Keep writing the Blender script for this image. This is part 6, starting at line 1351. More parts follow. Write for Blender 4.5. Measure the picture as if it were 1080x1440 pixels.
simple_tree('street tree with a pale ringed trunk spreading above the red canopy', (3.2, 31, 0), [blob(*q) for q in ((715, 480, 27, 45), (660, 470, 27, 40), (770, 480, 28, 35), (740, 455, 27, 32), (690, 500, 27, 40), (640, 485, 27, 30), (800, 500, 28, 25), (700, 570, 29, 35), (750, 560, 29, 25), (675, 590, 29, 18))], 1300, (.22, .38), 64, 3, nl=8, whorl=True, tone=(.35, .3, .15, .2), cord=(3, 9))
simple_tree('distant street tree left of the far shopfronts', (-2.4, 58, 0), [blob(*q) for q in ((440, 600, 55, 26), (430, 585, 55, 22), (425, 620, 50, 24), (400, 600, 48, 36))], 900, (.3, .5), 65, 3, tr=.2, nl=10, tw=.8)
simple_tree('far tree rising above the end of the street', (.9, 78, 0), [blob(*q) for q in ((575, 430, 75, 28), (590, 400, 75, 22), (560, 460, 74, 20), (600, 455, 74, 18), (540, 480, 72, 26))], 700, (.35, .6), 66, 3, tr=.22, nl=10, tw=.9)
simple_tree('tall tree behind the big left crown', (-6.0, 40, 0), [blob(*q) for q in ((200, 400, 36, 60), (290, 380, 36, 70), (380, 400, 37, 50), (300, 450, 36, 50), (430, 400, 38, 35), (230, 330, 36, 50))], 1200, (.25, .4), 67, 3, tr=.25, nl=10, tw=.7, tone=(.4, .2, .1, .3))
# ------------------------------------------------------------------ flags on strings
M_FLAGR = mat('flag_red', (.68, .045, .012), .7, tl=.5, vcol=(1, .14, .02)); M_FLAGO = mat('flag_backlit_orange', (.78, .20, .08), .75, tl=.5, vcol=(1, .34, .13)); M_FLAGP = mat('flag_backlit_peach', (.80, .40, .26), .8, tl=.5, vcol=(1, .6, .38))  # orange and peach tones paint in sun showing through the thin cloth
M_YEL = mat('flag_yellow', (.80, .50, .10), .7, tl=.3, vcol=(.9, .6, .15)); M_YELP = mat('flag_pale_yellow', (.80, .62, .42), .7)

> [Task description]
Repeat the material word for word, in full.

> [Expected answer]
Keep writing the Blender script for this image. This is part 6, starting at line 1351. More parts follow. Write for Blender 4.5. Measure the picture as if it were 1080x1440 pixels.
simple_tree('street tree with a pale ringed trunk spreading above the red canopy', (3.2, 31, 0), [blob(*q) for q in ((715, 480, 27, 45), (660, 470, 27, 40), (770, 480, 28, 35), (740, 455, 27, 32), (690, 500, 27, 40), (640, 485, 27, 30), (800, 500, 28, 25), (700, 570, 29, 35), (750, 560, 29, 25), (675, 590, 29, 18))], 1300, (.22, .38), 64, 3, nl=8, whorl=True, tone=(.35, .3, .15, .2), cord=(3, 9))
simple_tree('distant street tree left of the far shopfronts', (-2.4, 58, 0), [blob(*q) for q in ((440, 600, 55, 26), (430, 585, 55, 22), (425, 620, 50, 24), (400, 600, 48, 36))], 900, (.3, .5), 65, 3, tr=.2, nl=10, tw=.8)
simple_tree('far tree rising above the end of the street', (.9, 78, 0), [blob(*q) for q in ((575, 430, 75, 28), (590, 400, 75, 22), (560, 460, 74, 20), (600, 455, 74, 18), (540, 480, 72, 26))], 700, (.35, .6), 66, 3, tr=.22, nl=10, tw=.9)
simple_tree('tall tree behind the big left crown', (-6.0, 40, 0), [blob(*q) for q in ((200, 400, 36, 60), (290, 380, 36, 70), (380, 400, 37, 50), (300, 450, 36, 50), (430, 400, 38, 35), (230, 330, 36, 50))], 1200, (.25, .4), 67, 3, tr=.25, nl=10, tw=.7, tone=(.4, .2, .1, .3))
# ------------------------------------------------------------------ flags on strings
M_FLAGR = mat('flag_red', (.68, .045, .012), .7, tl=.5, vcol=(1, .14, .02)); M_FLAGO = mat('flag_backlit_orange', (.78, .20, .08), .75, tl=.5, vcol=(1, .34, .13)); M_FLAGP = mat('flag_backlit_peach', (.80, .40, .26), .8, tl=.5, vcol=(1, .6, .38))  # orange and peach tones paint in sun showing through the thin cloth
M_YEL = mat('flag_yellow', (.80, .50, .10), .7, tl=.3, vcol=(.9, .6, .15)); M_YELP = mat('flag_pale_yellow', (.80, .62, .42), .7)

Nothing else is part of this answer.